• **Directions**:
For the data below, work out how many lines contain the word "Blender" and supply only that number.
BEGIN Items
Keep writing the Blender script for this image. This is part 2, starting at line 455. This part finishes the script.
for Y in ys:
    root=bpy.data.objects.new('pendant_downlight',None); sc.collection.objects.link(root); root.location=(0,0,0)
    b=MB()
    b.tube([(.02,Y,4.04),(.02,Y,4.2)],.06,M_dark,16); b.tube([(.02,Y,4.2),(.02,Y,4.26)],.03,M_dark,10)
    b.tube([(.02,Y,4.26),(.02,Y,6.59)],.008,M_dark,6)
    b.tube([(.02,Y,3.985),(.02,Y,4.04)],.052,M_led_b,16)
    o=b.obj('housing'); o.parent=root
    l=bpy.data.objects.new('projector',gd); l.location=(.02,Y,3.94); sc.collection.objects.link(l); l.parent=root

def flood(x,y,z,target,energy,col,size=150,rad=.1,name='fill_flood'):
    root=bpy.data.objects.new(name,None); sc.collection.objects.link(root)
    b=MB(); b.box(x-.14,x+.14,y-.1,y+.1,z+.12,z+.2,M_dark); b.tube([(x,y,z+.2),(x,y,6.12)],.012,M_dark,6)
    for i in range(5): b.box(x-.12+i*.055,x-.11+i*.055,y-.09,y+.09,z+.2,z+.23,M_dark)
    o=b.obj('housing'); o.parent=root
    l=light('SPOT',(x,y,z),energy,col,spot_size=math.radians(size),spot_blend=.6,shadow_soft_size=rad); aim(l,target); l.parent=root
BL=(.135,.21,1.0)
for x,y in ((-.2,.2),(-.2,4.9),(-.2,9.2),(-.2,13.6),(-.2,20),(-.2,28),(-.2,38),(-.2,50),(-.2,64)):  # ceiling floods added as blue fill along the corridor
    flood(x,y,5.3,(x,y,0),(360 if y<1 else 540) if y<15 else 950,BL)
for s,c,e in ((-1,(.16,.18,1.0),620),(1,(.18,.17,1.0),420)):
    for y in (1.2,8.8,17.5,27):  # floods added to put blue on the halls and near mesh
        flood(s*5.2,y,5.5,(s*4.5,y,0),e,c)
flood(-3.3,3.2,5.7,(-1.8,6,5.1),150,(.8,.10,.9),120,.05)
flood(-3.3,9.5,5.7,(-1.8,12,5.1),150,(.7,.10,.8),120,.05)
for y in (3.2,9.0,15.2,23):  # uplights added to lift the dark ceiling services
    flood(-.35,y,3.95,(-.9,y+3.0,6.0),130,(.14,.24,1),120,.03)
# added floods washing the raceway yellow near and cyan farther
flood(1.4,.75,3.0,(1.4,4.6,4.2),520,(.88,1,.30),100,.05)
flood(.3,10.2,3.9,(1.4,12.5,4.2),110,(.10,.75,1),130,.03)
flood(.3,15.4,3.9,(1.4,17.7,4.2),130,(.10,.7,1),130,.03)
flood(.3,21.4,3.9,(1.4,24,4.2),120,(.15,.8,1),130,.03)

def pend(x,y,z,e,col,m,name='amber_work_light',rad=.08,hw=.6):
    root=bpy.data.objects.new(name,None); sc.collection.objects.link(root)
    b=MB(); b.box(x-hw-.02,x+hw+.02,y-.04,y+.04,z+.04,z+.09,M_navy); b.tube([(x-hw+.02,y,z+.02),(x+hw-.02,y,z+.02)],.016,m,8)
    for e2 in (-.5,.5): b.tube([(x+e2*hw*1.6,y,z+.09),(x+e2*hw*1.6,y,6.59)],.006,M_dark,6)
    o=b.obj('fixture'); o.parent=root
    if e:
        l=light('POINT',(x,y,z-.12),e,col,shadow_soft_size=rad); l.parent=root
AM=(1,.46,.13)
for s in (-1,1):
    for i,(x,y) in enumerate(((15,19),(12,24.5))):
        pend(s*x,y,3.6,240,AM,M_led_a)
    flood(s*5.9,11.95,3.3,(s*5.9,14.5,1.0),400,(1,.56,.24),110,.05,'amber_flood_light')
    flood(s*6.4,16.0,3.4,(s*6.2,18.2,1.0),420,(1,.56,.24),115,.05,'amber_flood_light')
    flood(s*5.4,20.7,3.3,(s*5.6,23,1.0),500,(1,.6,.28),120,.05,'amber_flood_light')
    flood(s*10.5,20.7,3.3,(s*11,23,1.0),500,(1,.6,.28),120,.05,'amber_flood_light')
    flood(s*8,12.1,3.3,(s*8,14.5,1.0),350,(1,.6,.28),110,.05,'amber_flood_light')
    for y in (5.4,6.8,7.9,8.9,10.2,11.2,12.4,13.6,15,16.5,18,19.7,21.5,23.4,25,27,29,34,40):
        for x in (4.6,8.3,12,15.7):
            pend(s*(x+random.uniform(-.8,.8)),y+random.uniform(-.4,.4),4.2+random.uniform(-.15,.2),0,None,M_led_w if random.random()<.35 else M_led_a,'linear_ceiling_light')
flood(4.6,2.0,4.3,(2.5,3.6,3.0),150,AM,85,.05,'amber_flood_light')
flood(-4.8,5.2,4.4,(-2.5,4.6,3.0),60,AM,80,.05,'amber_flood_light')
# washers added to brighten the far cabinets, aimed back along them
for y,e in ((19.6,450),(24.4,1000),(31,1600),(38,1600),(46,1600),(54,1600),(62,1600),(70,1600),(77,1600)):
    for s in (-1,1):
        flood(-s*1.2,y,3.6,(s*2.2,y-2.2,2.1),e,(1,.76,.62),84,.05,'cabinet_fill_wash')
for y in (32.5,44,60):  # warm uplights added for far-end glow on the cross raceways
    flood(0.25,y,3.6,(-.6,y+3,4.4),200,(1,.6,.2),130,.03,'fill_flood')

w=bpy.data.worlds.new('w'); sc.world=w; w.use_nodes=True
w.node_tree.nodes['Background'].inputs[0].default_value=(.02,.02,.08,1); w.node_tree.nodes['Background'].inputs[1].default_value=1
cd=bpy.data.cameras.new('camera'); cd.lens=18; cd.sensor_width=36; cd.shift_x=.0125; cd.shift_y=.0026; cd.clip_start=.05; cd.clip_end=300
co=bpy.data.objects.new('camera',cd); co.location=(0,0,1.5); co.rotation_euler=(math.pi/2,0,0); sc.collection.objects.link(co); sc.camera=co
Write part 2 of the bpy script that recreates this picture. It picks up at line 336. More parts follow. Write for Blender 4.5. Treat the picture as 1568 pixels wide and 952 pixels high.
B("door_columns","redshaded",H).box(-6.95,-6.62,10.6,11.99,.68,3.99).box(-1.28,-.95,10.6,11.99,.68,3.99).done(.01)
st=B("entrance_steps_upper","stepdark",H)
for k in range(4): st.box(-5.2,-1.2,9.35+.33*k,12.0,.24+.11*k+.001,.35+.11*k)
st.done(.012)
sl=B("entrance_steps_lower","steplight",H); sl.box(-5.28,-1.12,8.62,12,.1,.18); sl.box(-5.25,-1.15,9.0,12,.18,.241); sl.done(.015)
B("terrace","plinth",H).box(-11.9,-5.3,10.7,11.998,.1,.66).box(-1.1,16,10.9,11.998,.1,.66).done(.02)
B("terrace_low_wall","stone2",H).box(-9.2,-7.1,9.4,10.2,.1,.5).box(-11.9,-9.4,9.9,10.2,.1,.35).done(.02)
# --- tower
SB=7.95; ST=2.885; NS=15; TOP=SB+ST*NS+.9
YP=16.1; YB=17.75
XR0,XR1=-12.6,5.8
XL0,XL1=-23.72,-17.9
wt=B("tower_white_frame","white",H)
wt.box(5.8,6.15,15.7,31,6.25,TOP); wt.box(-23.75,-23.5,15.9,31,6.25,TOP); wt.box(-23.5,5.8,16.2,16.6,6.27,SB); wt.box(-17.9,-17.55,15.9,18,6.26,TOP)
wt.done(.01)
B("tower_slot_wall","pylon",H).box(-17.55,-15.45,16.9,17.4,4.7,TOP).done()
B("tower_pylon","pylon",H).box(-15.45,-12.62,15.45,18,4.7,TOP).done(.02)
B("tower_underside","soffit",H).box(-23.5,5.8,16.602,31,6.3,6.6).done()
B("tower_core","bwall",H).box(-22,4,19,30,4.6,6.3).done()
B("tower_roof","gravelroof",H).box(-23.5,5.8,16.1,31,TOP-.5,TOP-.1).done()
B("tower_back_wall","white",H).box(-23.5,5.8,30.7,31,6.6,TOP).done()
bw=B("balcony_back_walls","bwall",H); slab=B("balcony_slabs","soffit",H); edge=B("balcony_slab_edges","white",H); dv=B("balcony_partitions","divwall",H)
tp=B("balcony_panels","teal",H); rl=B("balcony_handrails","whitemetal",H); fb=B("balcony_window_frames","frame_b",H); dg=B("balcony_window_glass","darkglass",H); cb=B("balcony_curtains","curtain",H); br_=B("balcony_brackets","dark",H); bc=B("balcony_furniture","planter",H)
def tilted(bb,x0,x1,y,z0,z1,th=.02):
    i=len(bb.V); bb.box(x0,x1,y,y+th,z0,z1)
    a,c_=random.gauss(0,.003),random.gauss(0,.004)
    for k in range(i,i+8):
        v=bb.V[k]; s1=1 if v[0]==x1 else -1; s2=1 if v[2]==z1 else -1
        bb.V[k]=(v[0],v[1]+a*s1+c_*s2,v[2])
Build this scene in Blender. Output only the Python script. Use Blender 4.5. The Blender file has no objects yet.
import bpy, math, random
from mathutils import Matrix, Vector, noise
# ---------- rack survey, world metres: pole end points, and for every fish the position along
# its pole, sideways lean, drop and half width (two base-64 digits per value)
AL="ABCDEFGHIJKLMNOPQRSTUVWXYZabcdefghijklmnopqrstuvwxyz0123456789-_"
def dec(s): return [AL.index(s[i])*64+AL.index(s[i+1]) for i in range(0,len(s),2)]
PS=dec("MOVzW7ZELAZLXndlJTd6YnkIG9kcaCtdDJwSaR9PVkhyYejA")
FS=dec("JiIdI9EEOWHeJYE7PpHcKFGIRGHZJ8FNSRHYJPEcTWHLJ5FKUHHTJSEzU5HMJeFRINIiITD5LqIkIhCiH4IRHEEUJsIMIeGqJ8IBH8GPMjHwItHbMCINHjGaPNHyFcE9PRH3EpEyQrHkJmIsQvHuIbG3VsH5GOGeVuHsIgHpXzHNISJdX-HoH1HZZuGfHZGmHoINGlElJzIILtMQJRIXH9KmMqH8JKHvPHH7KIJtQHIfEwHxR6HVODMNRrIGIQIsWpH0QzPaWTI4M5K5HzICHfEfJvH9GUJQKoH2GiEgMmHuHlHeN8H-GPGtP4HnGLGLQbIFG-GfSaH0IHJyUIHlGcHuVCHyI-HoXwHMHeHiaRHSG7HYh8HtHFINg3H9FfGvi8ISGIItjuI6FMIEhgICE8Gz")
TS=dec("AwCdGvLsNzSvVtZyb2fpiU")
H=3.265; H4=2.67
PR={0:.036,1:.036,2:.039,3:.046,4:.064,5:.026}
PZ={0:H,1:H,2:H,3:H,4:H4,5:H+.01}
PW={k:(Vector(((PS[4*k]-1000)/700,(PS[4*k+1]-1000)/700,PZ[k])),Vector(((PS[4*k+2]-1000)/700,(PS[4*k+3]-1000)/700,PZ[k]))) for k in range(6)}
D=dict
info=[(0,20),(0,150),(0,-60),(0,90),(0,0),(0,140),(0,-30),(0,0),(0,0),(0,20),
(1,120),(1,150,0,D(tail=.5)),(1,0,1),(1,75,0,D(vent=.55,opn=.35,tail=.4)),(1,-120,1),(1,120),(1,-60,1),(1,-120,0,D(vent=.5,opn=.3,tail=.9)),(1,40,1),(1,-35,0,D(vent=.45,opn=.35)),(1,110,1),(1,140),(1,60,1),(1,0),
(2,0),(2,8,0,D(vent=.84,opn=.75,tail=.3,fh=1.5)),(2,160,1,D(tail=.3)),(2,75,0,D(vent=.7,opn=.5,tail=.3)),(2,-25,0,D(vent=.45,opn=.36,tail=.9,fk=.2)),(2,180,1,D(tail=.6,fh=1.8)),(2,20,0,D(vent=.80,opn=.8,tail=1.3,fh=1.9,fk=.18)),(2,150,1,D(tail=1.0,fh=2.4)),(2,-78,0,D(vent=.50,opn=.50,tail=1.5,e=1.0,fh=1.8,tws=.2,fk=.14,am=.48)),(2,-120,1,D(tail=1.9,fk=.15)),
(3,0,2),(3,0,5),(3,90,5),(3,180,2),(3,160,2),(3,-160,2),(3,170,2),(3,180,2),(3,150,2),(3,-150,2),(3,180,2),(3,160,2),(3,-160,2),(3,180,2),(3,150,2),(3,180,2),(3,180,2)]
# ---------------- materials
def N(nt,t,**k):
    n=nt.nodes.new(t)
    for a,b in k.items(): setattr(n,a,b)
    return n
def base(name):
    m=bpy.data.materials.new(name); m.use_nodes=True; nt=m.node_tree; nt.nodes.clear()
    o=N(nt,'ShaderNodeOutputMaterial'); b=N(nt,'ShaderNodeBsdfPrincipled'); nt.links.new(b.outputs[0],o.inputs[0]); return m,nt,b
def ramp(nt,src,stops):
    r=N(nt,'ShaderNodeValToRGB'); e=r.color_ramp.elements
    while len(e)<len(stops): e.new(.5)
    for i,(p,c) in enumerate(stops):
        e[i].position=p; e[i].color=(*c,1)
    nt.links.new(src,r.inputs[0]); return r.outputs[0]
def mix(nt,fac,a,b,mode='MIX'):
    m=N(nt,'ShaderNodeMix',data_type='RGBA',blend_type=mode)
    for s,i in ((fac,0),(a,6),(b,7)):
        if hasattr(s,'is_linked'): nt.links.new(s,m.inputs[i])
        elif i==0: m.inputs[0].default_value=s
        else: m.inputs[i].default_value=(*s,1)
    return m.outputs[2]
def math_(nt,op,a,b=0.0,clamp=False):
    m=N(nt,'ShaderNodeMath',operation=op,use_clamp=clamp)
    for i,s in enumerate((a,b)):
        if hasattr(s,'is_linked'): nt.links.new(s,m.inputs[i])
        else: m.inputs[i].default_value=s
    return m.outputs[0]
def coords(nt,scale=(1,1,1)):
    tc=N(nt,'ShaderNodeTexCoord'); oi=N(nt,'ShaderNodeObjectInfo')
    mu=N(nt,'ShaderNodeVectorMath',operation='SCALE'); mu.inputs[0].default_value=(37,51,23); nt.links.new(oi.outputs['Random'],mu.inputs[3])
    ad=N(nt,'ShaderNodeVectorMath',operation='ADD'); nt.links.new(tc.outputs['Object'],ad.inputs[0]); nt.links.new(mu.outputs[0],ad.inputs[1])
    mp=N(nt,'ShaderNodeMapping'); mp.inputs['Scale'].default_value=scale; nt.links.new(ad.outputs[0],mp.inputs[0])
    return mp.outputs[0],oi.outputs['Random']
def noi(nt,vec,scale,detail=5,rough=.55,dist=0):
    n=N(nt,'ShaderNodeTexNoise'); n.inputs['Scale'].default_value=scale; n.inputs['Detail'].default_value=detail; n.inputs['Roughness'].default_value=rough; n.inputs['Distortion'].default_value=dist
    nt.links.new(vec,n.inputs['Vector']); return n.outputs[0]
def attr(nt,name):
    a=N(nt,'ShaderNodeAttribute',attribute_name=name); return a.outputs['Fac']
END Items
• **Exercise answer**:
3